[Recorded data]
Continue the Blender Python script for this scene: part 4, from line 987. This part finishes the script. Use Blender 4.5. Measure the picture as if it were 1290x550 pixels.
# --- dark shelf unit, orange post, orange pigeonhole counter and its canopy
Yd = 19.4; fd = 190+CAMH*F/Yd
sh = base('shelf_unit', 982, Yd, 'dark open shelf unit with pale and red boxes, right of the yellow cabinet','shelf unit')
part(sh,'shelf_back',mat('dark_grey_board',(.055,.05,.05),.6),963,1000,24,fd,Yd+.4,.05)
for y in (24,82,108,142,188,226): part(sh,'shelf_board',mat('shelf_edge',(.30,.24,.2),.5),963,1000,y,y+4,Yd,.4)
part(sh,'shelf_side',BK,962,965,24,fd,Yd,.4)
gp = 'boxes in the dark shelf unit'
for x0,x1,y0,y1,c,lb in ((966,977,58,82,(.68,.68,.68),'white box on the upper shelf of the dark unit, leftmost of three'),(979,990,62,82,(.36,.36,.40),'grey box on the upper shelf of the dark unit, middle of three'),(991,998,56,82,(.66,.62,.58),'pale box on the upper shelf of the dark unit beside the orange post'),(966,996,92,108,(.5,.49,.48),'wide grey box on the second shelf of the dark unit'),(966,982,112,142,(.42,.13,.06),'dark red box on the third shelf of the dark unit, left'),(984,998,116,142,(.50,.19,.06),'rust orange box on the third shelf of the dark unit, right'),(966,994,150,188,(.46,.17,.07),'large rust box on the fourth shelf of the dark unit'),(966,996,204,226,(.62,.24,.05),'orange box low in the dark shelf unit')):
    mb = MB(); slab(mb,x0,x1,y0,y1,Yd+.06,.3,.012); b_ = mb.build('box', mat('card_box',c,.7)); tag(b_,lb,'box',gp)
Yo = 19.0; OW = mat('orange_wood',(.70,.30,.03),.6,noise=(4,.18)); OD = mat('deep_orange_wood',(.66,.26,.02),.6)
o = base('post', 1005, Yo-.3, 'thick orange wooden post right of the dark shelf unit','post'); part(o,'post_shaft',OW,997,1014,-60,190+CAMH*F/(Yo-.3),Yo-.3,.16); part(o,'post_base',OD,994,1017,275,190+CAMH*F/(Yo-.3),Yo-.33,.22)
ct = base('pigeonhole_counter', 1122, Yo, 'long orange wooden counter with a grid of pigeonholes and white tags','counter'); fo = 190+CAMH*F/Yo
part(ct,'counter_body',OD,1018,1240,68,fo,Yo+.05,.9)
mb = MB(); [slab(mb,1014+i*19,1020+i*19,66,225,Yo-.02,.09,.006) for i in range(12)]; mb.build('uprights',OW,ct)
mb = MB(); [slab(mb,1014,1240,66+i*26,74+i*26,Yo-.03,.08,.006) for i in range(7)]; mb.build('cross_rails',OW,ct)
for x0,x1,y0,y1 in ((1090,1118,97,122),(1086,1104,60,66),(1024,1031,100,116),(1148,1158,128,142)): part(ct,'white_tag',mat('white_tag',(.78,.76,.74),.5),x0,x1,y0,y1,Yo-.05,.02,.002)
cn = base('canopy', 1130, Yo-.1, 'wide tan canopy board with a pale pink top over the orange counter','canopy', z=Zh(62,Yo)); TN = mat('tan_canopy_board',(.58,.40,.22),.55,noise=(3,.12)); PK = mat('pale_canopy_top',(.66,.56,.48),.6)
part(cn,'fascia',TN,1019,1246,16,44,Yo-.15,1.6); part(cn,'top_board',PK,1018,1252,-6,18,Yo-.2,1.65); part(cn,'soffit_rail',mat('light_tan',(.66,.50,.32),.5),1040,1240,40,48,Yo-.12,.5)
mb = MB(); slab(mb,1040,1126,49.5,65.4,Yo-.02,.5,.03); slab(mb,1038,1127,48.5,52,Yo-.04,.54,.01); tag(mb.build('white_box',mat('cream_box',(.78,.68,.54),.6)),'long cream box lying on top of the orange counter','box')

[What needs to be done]
The listing above should be transcribed in full, exactly as written.

[Result of this exercise]
Continue the Blender Python script for this scene: part 4, from line 987. This part finishes the script. Use Blender 4.5. Measure the picture as if it were 1290x550 pixels.
# --- dark shelf unit, orange post, orange pigeonhole counter and its canopy
Yd = 19.4; fd = 190+CAMH*F/Yd
sh = base('shelf_unit', 982, Yd, 'dark open shelf unit with pale and red boxes, right of the yellow cabinet','shelf unit')
part(sh,'shelf_back',mat('dark_grey_board',(.055,.05,.05),.6),963,1000,24,fd,Yd+.4,.05)
for y in (24,82,108,142,188,226): part(sh,'shelf_board',mat('shelf_edge',(.30,.24,.2),.5),963,1000,y,y+4,Yd,.4)
part(sh,'shelf_side',BK,962,965,24,fd,Yd,.4)
gp = 'boxes in the dark shelf unit'
for x0,x1,y0,y1,c,lb in ((966,977,58,82,(.68,.68,.68),'white box on the upper shelf of the dark unit, leftmost of three'),(979,990,62,82,(.36,.36,.40),'grey box on the upper shelf of the dark unit, middle of three'),(991,998,56,82,(.66,.62,.58),'pale box on the upper shelf of the dark unit beside the orange post'),(966,996,92,108,(.5,.49,.48),'wide grey box on the second shelf of the dark unit'),(966,982,112,142,(.42,.13,.06),'dark red box on the third shelf of the dark unit, left'),(984,998,116,142,(.50,.19,.06),'rust orange box on the third shelf of the dark unit, right'),(966,994,150,188,(.46,.17,.07),'large rust box on the fourth shelf of the dark unit'),(966,996,204,226,(.62,.24,.05),'orange box low in the dark shelf unit')):
    mb = MB(); slab(mb,x0,x1,y0,y1,Yd+.06,.3,.012); b_ = mb.build('box', mat('card_box',c,.7)); tag(b_,lb,'box',gp)
Yo = 19.0; OW = mat('orange_wood',(.70,.30,.03),.6,noise=(4,.18)); OD = mat('deep_orange_wood',(.66,.26,.02),.6)
o = base('post', 1005, Yo-.3, 'thick orange wooden post right of the dark shelf unit','post'); part(o,'post_shaft',OW,997,1014,-60,190+CAMH*F/(Yo-.3),Yo-.3,.16); part(o,'post_base',OD,994,1017,275,190+CAMH*F/(Yo-.3),Yo-.33,.22)
ct = base('pigeonhole_counter', 1122, Yo, 'long orange wooden counter with a grid of pigeonholes and white tags','counter'); fo = 190+CAMH*F/Yo
part(ct,'counter_body',OD,1018,1240,68,fo,Yo+.05,.9)
mb = MB(); [slab(mb,1014+i*19,1020+i*19,66,225,Yo-.02,.09,.006) for i in range(12)]; mb.build('uprights',OW,ct)
mb = MB(); [slab(mb,1014,1240,66+i*26,74+i*26,Yo-.03,.08,.006) for i in range(7)]; mb.build('cross_rails',OW,ct)
for x0,x1,y0,y1 in ((1090,1118,97,122),(1086,1104,60,66),(1024,1031,100,116),(1148,1158,128,142)): part(ct,'white_tag',mat('white_tag',(.78,.76,.74),.5),x0,x1,y0,y1,Yo-.05,.02,.002)
cn = base('canopy', 1130, Yo-.1, 'wide tan canopy board with a pale pink top over the orange counter','canopy', z=Zh(62,Yo)); TN = mat('tan_canopy_board',(.58,.40,.22),.55,noise=(3,.12)); PK = mat('pale_canopy_top',(.66,.56,.48),.6)
part(cn,'fascia',TN,1019,1246,16,44,Yo-.15,1.6); part(cn,'top_board',PK,1018,1252,-6,18,Yo-.2,1.65); part(cn,'soffit_rail',mat('light_tan',(.66,.50,.32),.5),1040,1240,40,48,Yo-.12,.5)
mb = MB(); slab(mb,1040,1126,49.5,65.4,Yo-.02,.5,.03); slab(mb,1038,1127,48.5,52,Yo-.04,.54,.01); tag(mb.build('white_box',mat('cream_box',(.78,.68,.54),.6)),'long cream box lying on top of the orange counter','box')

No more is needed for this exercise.